# ENTRIES
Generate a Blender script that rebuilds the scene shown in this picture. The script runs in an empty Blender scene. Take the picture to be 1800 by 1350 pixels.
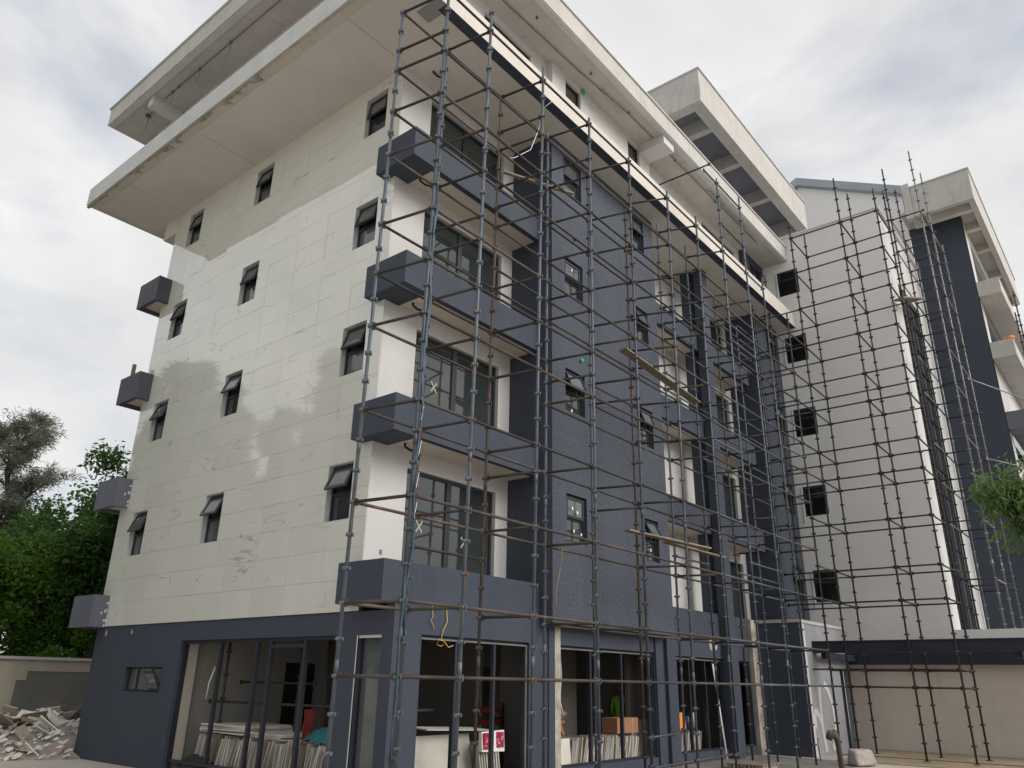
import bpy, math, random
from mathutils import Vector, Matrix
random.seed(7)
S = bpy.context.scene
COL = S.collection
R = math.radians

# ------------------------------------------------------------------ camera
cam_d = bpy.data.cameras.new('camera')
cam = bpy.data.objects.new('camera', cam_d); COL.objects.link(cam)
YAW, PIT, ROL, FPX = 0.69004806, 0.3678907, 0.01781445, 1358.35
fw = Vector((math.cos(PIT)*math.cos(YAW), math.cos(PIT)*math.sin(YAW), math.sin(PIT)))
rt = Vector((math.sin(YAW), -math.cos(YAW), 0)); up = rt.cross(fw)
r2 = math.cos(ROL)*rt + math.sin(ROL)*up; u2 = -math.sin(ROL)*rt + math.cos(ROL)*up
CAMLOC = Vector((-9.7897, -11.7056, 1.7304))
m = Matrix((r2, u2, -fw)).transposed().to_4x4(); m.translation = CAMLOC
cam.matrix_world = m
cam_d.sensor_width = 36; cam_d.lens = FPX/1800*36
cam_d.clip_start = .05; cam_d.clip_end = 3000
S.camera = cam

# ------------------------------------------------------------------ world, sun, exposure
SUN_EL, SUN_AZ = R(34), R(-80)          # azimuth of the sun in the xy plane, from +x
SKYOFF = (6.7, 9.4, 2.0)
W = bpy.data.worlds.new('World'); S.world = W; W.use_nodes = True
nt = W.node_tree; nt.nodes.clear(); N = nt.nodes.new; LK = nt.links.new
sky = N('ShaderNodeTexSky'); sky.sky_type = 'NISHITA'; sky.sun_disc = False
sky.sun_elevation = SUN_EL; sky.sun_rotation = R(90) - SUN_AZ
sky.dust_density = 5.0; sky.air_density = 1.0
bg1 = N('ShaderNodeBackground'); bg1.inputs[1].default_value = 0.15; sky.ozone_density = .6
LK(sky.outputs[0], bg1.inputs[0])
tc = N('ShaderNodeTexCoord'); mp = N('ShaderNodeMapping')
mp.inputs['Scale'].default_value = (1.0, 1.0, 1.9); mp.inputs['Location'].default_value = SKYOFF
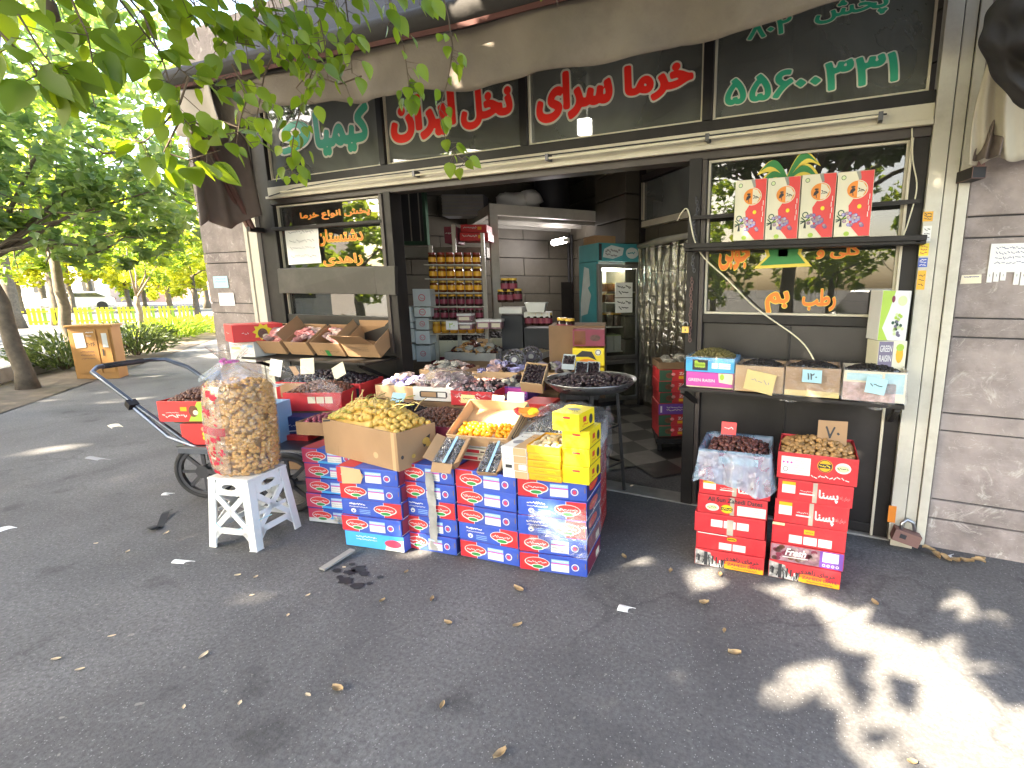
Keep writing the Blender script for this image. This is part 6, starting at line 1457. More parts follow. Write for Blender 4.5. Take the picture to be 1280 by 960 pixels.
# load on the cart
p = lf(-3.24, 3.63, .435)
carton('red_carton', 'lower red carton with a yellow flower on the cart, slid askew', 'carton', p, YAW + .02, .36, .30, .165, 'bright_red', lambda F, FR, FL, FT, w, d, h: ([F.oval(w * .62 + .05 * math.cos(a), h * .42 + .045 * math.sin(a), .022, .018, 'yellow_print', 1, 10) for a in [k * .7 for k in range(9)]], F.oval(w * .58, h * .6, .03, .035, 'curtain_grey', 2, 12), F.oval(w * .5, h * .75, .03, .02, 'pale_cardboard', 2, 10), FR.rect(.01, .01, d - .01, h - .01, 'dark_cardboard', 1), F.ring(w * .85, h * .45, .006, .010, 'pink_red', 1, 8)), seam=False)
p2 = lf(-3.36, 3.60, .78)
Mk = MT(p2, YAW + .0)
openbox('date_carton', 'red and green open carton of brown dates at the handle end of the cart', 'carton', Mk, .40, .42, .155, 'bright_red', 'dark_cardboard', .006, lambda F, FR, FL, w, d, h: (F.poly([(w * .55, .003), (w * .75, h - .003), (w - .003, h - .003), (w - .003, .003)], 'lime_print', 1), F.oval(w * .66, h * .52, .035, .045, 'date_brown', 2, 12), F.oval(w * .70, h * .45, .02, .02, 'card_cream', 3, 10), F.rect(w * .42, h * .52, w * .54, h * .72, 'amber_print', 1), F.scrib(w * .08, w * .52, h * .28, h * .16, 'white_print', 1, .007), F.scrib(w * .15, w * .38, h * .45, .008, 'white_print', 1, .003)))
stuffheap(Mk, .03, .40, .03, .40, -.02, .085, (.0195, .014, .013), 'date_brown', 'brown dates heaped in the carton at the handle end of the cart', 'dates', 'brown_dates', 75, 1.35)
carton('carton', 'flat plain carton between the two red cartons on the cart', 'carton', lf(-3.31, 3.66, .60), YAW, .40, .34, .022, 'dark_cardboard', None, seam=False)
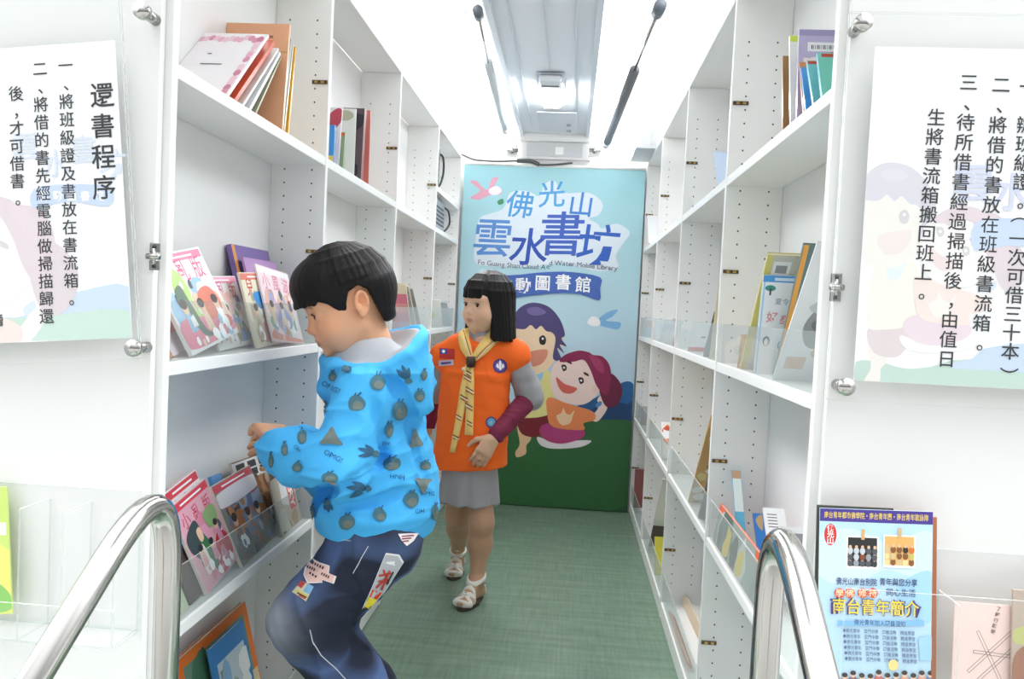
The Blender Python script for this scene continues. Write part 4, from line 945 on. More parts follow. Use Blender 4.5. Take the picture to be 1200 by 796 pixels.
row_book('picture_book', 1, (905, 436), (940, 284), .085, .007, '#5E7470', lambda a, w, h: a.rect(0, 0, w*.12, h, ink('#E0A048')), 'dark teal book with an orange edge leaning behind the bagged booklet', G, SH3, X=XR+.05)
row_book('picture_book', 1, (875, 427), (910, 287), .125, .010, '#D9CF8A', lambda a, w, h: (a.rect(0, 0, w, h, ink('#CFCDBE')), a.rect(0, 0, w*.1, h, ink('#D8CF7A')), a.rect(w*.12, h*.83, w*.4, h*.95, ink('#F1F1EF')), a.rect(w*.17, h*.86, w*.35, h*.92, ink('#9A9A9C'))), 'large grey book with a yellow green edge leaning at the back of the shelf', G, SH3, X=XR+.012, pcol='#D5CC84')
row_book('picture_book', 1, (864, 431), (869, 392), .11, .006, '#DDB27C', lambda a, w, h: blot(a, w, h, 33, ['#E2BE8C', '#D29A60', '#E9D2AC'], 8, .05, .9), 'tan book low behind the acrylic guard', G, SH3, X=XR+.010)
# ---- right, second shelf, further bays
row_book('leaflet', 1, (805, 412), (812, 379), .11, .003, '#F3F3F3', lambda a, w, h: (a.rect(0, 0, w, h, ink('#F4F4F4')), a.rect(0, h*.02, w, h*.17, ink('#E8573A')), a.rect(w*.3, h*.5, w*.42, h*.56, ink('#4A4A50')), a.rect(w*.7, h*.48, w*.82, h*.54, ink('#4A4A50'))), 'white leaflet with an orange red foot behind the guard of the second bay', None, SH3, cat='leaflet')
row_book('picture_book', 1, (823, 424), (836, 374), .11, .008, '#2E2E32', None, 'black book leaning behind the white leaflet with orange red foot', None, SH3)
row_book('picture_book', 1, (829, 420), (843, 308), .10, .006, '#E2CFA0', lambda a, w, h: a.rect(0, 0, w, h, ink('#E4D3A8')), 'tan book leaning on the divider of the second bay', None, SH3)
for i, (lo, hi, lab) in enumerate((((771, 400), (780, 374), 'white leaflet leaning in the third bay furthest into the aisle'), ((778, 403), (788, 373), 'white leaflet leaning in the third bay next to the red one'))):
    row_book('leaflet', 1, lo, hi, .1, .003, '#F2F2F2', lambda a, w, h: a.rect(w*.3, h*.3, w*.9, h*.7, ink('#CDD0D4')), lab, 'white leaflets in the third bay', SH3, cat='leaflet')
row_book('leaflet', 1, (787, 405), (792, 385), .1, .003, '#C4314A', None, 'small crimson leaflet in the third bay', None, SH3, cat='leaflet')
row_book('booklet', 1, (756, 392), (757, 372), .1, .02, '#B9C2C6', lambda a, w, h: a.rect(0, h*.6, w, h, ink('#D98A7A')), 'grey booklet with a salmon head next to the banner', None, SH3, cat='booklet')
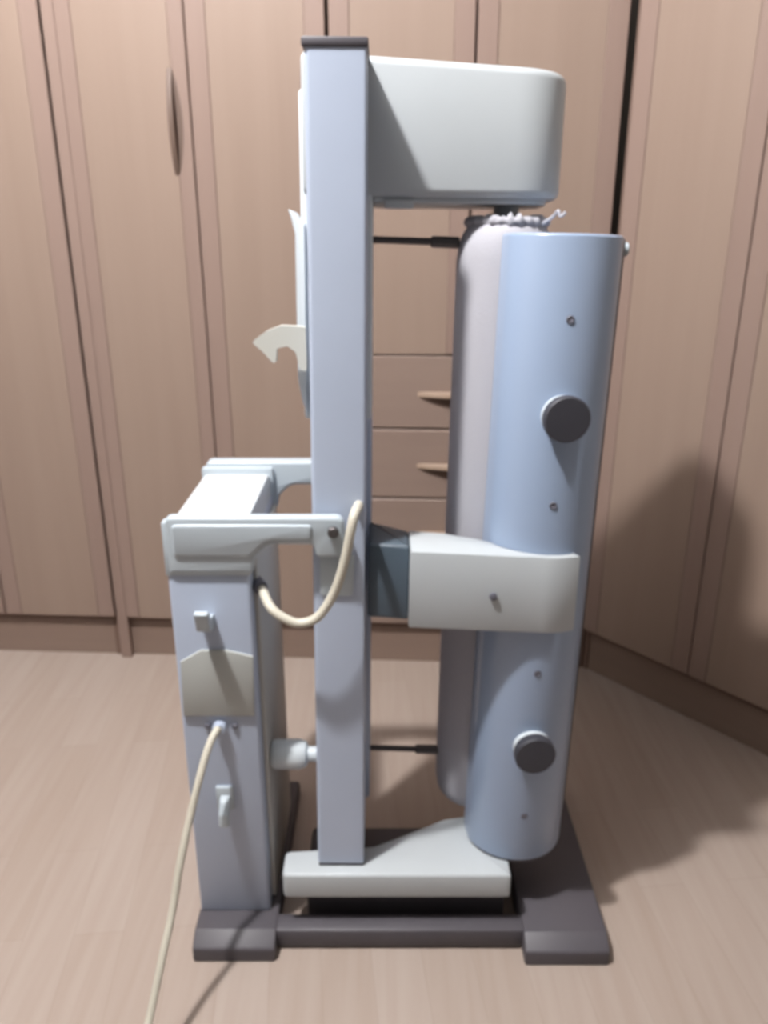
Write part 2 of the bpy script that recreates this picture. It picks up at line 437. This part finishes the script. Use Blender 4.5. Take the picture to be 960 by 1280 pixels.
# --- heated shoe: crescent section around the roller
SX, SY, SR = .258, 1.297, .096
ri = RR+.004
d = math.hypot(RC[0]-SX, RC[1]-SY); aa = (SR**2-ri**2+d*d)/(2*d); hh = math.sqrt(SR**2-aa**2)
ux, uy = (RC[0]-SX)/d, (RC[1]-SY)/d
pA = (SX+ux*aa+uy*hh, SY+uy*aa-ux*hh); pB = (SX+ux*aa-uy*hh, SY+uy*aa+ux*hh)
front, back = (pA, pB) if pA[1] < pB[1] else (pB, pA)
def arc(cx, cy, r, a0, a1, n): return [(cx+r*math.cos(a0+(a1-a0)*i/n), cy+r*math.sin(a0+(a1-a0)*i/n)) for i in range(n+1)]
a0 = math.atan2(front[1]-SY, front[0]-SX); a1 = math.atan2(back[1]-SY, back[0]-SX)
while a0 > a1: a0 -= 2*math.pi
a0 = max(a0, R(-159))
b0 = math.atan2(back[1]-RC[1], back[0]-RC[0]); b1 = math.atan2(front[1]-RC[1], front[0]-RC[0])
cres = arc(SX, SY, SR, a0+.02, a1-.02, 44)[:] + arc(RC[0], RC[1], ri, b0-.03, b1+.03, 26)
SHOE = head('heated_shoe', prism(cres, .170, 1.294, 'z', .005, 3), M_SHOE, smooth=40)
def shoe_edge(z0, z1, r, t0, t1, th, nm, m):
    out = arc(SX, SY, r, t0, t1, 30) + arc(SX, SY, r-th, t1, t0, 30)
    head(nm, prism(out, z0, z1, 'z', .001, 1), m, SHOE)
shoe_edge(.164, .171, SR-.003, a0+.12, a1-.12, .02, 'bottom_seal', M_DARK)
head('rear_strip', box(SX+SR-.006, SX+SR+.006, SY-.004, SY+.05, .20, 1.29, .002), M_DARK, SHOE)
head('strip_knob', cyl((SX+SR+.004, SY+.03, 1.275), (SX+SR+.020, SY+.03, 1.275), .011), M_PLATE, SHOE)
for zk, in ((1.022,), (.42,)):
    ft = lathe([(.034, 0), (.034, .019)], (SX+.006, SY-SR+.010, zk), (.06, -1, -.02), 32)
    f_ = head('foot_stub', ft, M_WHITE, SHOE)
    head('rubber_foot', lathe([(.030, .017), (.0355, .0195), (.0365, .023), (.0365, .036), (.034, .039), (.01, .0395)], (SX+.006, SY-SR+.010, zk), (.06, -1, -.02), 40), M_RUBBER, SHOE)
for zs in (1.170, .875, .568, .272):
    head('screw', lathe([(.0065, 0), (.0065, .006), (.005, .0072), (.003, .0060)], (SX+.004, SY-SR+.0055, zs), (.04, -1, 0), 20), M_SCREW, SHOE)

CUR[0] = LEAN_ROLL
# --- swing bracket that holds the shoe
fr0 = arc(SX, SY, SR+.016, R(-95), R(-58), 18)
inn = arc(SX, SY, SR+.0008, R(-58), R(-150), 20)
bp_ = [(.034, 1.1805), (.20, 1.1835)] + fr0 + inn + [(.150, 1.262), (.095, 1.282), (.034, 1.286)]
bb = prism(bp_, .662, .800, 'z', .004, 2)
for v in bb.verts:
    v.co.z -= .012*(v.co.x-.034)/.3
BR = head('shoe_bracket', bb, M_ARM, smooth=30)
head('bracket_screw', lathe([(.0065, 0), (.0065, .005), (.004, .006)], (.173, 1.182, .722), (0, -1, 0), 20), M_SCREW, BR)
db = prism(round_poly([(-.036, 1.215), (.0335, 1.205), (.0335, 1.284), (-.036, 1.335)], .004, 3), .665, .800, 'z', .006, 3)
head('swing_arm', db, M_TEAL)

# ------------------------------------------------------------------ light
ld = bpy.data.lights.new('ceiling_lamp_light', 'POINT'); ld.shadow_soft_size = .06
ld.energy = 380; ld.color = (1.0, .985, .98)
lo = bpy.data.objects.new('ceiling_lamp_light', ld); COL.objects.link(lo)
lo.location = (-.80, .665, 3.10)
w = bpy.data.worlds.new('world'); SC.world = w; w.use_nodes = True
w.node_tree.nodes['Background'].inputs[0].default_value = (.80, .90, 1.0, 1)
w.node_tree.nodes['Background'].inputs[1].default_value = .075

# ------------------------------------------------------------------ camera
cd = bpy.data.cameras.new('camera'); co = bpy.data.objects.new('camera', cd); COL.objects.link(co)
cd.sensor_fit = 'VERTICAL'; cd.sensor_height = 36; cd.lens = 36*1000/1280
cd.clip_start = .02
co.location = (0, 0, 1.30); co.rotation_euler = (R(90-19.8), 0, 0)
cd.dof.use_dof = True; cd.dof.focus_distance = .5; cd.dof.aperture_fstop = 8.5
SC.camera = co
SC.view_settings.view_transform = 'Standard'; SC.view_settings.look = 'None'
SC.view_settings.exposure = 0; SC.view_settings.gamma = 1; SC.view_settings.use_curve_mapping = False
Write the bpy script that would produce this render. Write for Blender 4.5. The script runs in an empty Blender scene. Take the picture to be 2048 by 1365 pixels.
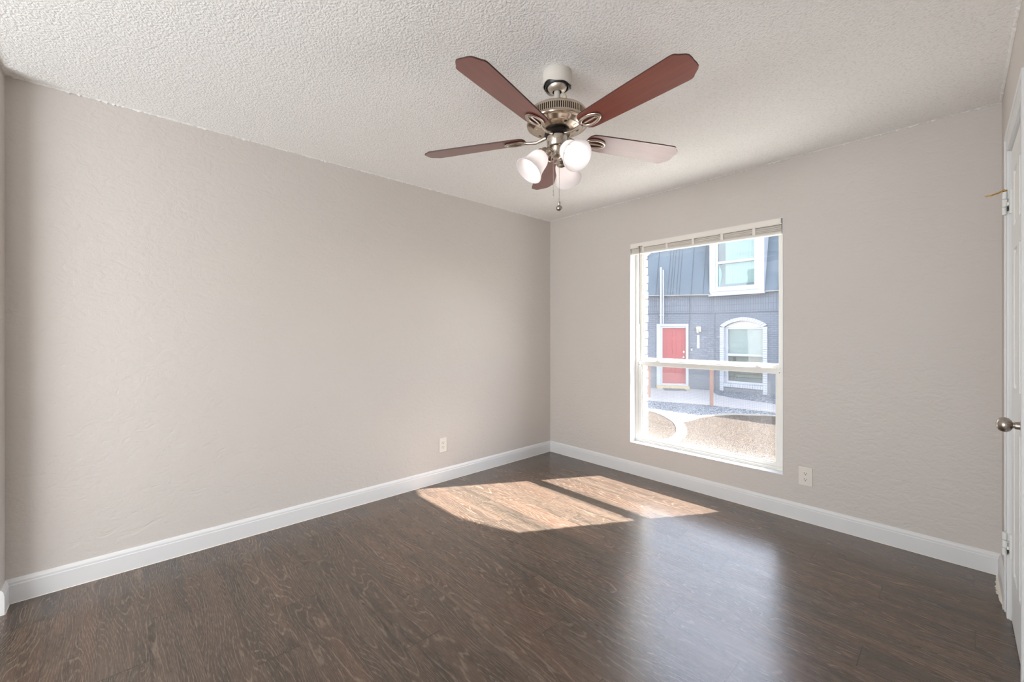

# THE REQUEST
Find all lines with "from" in them and copy each one.

# RESPONSE TO THE TASK
from mathutils import Vector, Matrix
SUN_EL, SUN_AZ = R(34), R(-80)          # azimuth of the sun in the xy plane, from +x
The Blender Python script for this scene continues. Write part 4, from line 945 on. More parts follow. Use Blender 4.5. Take the picture to be 1200 by 796 pixels.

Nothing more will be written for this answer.